Als vorhersehbar schätzen "Traumschiff"-Kritiker die oft treudoof verquickten Herzschmerz-Episoden ein. Doch viele Fans halten gerade deswegen an der Serie fest. Mit dem Einstieg des Schlager-Stars Florian Silbereisen als Kapitän Max Parger wurde Weihnachten 2019 die Zuschauerzahl von sechs auf acht Millionen gehievt. Staunend nehmen das die Eingeborenen in Namibia, die in großer Zahl zur "Reparatur" einer Wasserpumpe erschienen sind, zur Kenntnis. Silbereisen, der bei seinem überraschenden Start mit Ray Ban-Brille sportiv die Schiffsbrücke erstürmt, erinnert sich im Special an seine Kindheit, als es mit vier Geschwistern "einmal im Jahr" im Auto "höchstens nach Bibione" ging. Als er 2019 von Sascha Hehns Abschied hörte, rief er gleich seinen Manager vom Hotel aus an. Der Rest ist TV-Geschichte.

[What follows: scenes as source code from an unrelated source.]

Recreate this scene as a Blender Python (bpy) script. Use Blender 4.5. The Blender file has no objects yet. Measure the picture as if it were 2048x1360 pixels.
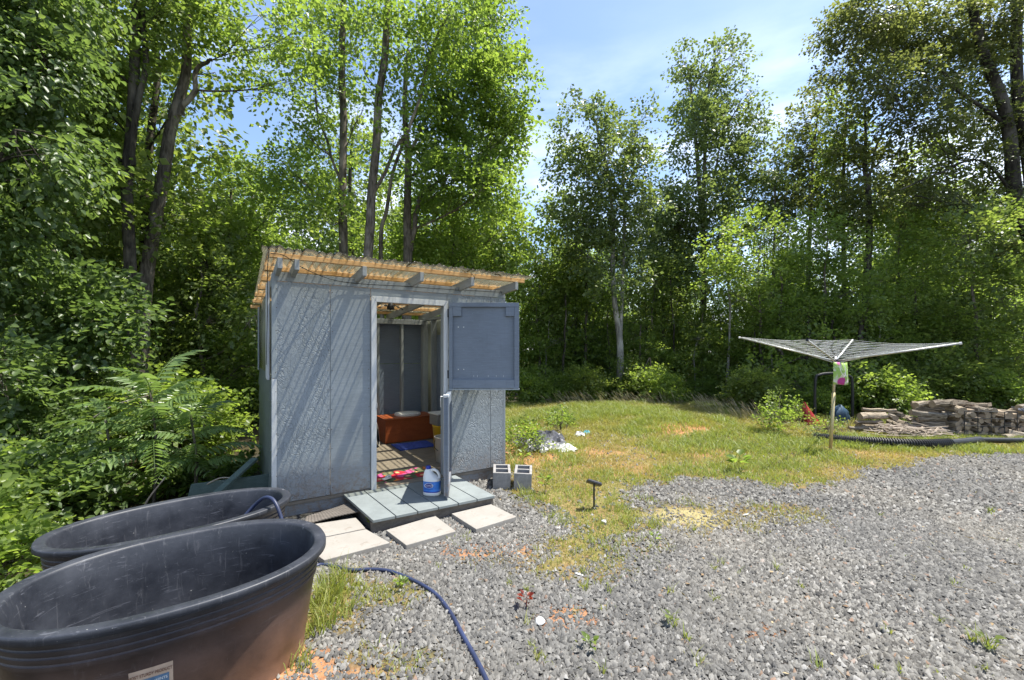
import bpy, math, random
import numpy as np
from math import radians as R, sin, cos, pi
from mathutils import Vector, Matrix, noise as mnoise

rng = np.random.default_rng(7)
random.seed(7)
S = bpy.context.scene
col = S.collection

# ------------------------------------------------------------------ camera, sky, sun, exposure
CAMZ, HZ, F = 1.535, 700.0, 860.0
cam = bpy.data.objects.new('camera', bpy.data.cameras.new('camera'))
col.objects.link(cam)
cam.location = (0, 0, CAMZ)
cam.rotation_euler = (R(90), 0, 0)
cam.data.sensor_width = 36
cam.data.lens = F / 2048 * 36
cam.data.shift_y = (HZ - 680) / 2048
cam.data.clip_start = 0.05
cam.data.clip_end = 3000
S.camera = cam
TOSUN = Vector((0.41, 0.10, 1.0)).normalized()
w = bpy.data.worlds.new('World'); S.world = w; w.use_nodes = True
nt = w.node_tree; nt.nodes.clear()
N = nt.nodes.new; LK = nt.links.new
sky = N('ShaderNodeTexSky'); sky.sky_type = 'NISHITA'; sky.sun_disc = False
sky.sun_elevation = math.asin(TOSUN.z); sky.sun_rotation = math.atan2(TOSUN.x, TOSUN.y)
sky.air_density = 1.0; sky.dust_density = 0.8; sky.ozone_density = 1.7
tc = N('ShaderNodeTexCoord'); mp = N('ShaderNodeMapping'); mp.inputs['Scale'].default_value = (1.0, 1.0, 3.2)
mp.inputs['Location'].default_value = (0.35, 0.1, 0.2)
LK(tc.outputs['Generated'], mp.inputs['Vector'])
cn = N('ShaderNodeTexNoise'); cn.inputs['Scale'].default_value = 3.2; cn.inputs['Detail'].default_value = 7; cn.inputs['Roughness'].default_value = .55
LK(mp.outputs[0], cn.inputs['Vector'])
cr = N('ShaderNodeValToRGB'); cr.color_ramp.elements[0].position = .43; cr.color_ramp.elements[1].position = .66
LK(cn.outputs['Fac'], cr.inputs['Fac'])
sx = N('ShaderNodeSeparateXYZ'); LK(tc.outputs['Generated'], sx.inputs[0])
el = N('ShaderNodeMapRange'); el.inputs['From Min'].default_value = .58; el.inputs['From Max'].default_value = .18
el.inputs['To Min'].default_value = .04; el.inputs['To Max'].default_value = 1.0
LK(sx.outputs['Z'], el.inputs['Value'])
mu = N('ShaderNodeMath'); mu.operation = 'MULTIPLY'; LK(cr.outputs['Color'], mu.inputs[0]); LK(el.outputs[0], mu.inputs[1])
mx = N('ShaderNodeMix'); mx.data_type = 'RGBA'; mx.inputs['B'].default_value = (7.2, 7.6, 8.4, 1)
LK(mu.outputs[0], mx.inputs['Factor']); LK(sky.outputs[0], mx.inputs['A'])
bg = N('ShaderNodeBackground'); bg.inputs['Strength'].default_value = 0.14
LK(mx.outputs['Result'], bg.inputs['Color'])
wo = N('ShaderNodeOutputWorld'); LK(bg.outputs[0], wo.inputs[0])
sl = bpy.data.lights.new('sun', 'SUN'); sl.energy = 5.0; sl.angle = R(0.5); sl.color = (1, .96, .88)
so = bpy.data.objects.new('sun', sl); col.objects.link(so)
so.rotation_euler = TOSUN.to_track_quat('Z', 'Y').to_euler()
S.view_settings.view_transform = 'Standard'; S.view_settings.look = 'None'
S.view_settings.gamma = 1; S.view_settings.use_curve_mapping = False
S.view_settings.exposure = 1.0
S.cycles.max_bounces = 10; S.cycles.transparent_max_bounces = 12
S.cycles.diffuse_bounces = 5; S.cycles.transmission_bounces = 7

# ------------------------------------------------------------------ small maths
def unit(a): return a / np.maximum(np.linalg.norm(a, axis=-1, keepdims=True), 1e-9)
def sstep(a, b, x):
    t = np.clip((x - a) / (b - a), 0, 1); return t * t * (3 - 2 * t)
_perm = np.random.default_rng(3).random((256, 256))
def vnoise(x, y, s=1.0, o=0):
    x = np.asarray(x, float) * s + o * 17.3; y = np.asarray(y, float) * s + o * 9.1
    xi = np.floor(x).astype(int); yi = np.floor(y).astype(int)
    fx = x - xi; fy = y - yi; fx = fx * fx * (3 - 2 * fx); fy = fy * fy * (3 - 2 * fy)
    g = lambda a, b: _perm[a % 256, b % 256]
    return (g(xi, yi) * (1 - fx) + g(xi + 1, yi) * fx) * (1 - fy) + (g(xi, yi + 1) * (1 - fx) + g(xi + 1, yi + 1) * fx) * fy
def fbm(x, y, s=1.0, o=0, n=4):
    r = 0; a = .5; t = 0
    for k in range(n):
        r = r + a * vnoise(x, y, s * 2 ** k, o + k); t += a; a *= .5
    return r / t
def height(x, y):
    x = np.asarray(x, float); y = np.asarray(y, float)
    # the yard is level; the bank drops away on the wood side and past the mown crest
    dl = -(x + 1.15 + (y - 2.0) * 0.42)          # metres left of the yard's edge
    z = -0.16 * sstep(0.1, 1.3, dl) - 0.10 * np.clip(dl - 1.3, 0, 8) - 0.03 * np.clip(dl - 9.3, 0, 60)
    z = z + 0.10 * sstep(6.5, 9.5, y) * sstep(13, 10.5, y) * sstep(-.5, 1.5, x) * sstep(6.5, 3.5, x)
    z = z - 0.10 * np.clip(y - 11.5, 0, 12) - 0.02 * np.clip(y - 23.5, 0, 200)
    z = z + 0.02 * (fbm(x, y, .8, 3) - .5) * sstep(0.3, 1.2, np.hypot(x + 1, y - 4) / 3)
    return z + 0.010 * (fbm(x, y, 4, 5) - .5)
def H(x, y): return float(height(x, y))
def at(px, py, h=0.0):
    """point of the level h that the photograph shows at px, py"""
    Y = F * (CAMZ - h) / (py - HZ)
    return ((px - 1024) / F * Y, Y)
def far(px, py, D):
    return np.array([(px - 1024) / F * D, D, CAMZ + (HZ - py) / F * D])
def poly_sd(px, py, poly):
    """signed distance (negative inside) to a polygon"""
    px = np.asarray(px, float); py = np.asarray(py, float)
    d = np.full(px.shape, 1e9); ins = np.zeros(px.shape, bool)
    n = len(poly)
    for i in range(n):
        x0, y0 = poly[i]; x1, y1 = poly[(i + 1) % n]
        ex, ey = x1 - x0, y1 - y0
        t = np.clip(((px - x0) * ex + (py - y0) * ey) / (ex * ex + ey * ey + 1e-9), 0, 1)
        d = np.minimum(d, np.hypot(px - x0 - t * ex, py - y0 - t * ey))
        c = ((y0 > py) != (y1 > py)) & (px < (x1 - x0) * (py - y0) / (y1 - y0 + 1e-12) + x0)
        ins ^= c
    return np.where(ins, -d, d)

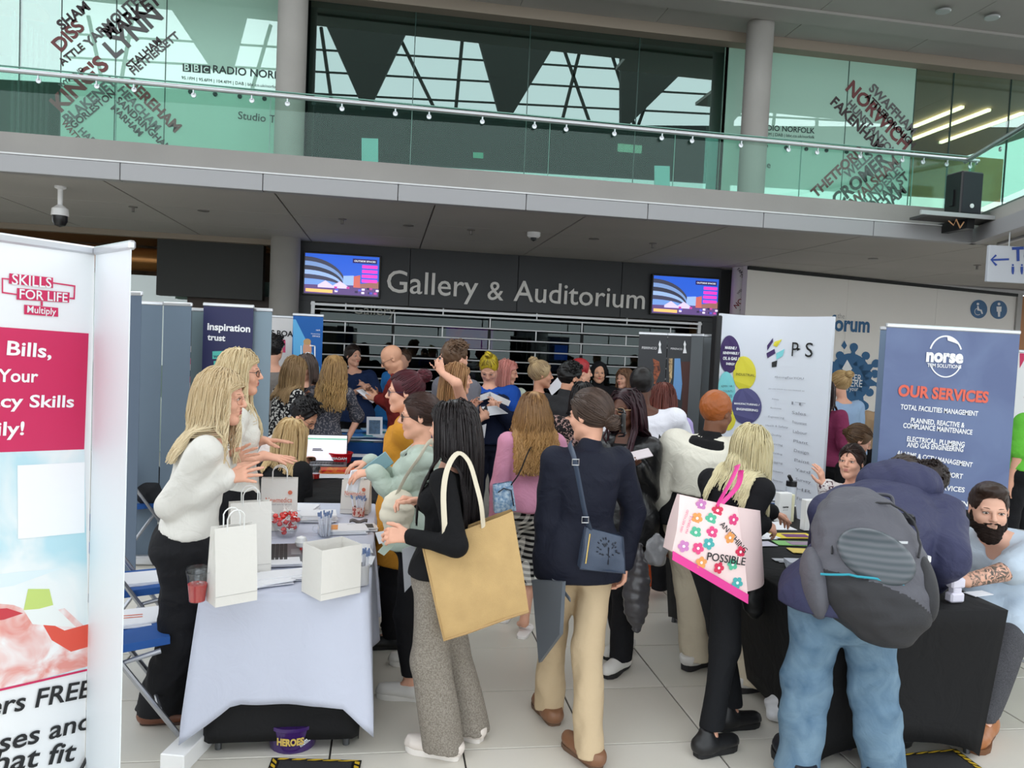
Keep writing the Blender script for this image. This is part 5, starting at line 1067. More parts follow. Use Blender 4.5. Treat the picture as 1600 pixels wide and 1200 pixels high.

Während sein rollendes "r" noch immer Fans und Widersacher spaltet, bittet er auf der geschickt "getricksten" Schiffsreise nach Namibia den Regisseur Helmut Metzger, ihn "hart" ran zu nehmen. "Ich will dazu lernen, nicht stehen bleiben!" versichert er. Die "Traumschiff"-Begeisterung hat endlich wieder einen Namen, den nur noch der Jubel der guten alten James-Last-Fanfare übertönen kann.

Alte Folgen in der ZDF-Mediathek

Zum Jubiläum gibt's nun auch jede Menge alte Folgen in der ZDF-Mediathek. Zu schön, wenn Uschi Glas mit dem herrlich miesepetrigen Michael Gwisdeck aus der Ferne das an der Pier liegende Traumschiff bestaunend haucht: "Schau mal, da isses!" – In der Doku wiederum wirft sich Barbara Wussow mit bleibeschwertem, weil blähendem Gewand ins Wasser und muss in vielfacher Wiederholung der Szene von einem Mitarbeiter gerettet werden – Respekt! Beim ersten Traumschiff-Dreh wurde sie gar auf der falschen Malediven-Insel abgesetzt und musste nächtens auf hoher See mit einer Strickleiter das Schiff erklimmen.

Inzwischen sind die Blicke allerdings auf das seit dem Frühjahr '20 in Bremerhaven dahindümpelnde Traumschiff MS Amadea gerichtet. Mittels Green Screen werden dort mühsam ferne Horizonte imaginiert. Schmidt-Schifferle hat aber auch dafür eine Pointe parat. Mit Krächzstimme ahmt er den Lautsprecher nach, der auf seiner ersten Reise "das Paradies Bra Bra" (Bora Bora) verkündete. "Wenn das das Paradies ist, dann lieber die Hölle", so behauptet er.

Zum Jubiläum haben die "Traumschiff"-Macher sogar die Wissenschaft bemüht. Das "Traumschiff" sei so eine Art Weihnachtsersatz geworden, haben die Medienwissenschaftler herausgefunden. Kindheitserinnerungen und die Gewöhnung an ein lieb gewonnenes Ritual seien schuld am immer noch währenden Erfolg.

Harald Schmidt setzt da noch eins drauf, seine Devise lautet: "Wenn das Publikum einen nicht mehr sehen will – noch 20 Jahre!" In der Weihnachtsfolge darf er schon mal die Comedians Bülant Ceylan und Özcan Cosar als Küchenhilfen für die Schiffs-Showbühne entdecken. In der Doku erzählt Özcan dann sehr rührend, wie er die Serie immer mit seinen Eltern sah, die kein Deutsch verstanden. Sie hatten trotzdem ihren Spaß daran, denn man könne die Traumschiff-Geschichten ja auch so ohne Weiteres "erahnen". "Es gibt einen Spannungsbogen, auch für die, die nichts verstehen", behauptet Özcan kühn. Das weckt Hoffnung, auch falls Silbereisen fleißig weiterübt, auf weitere 40 Jahre!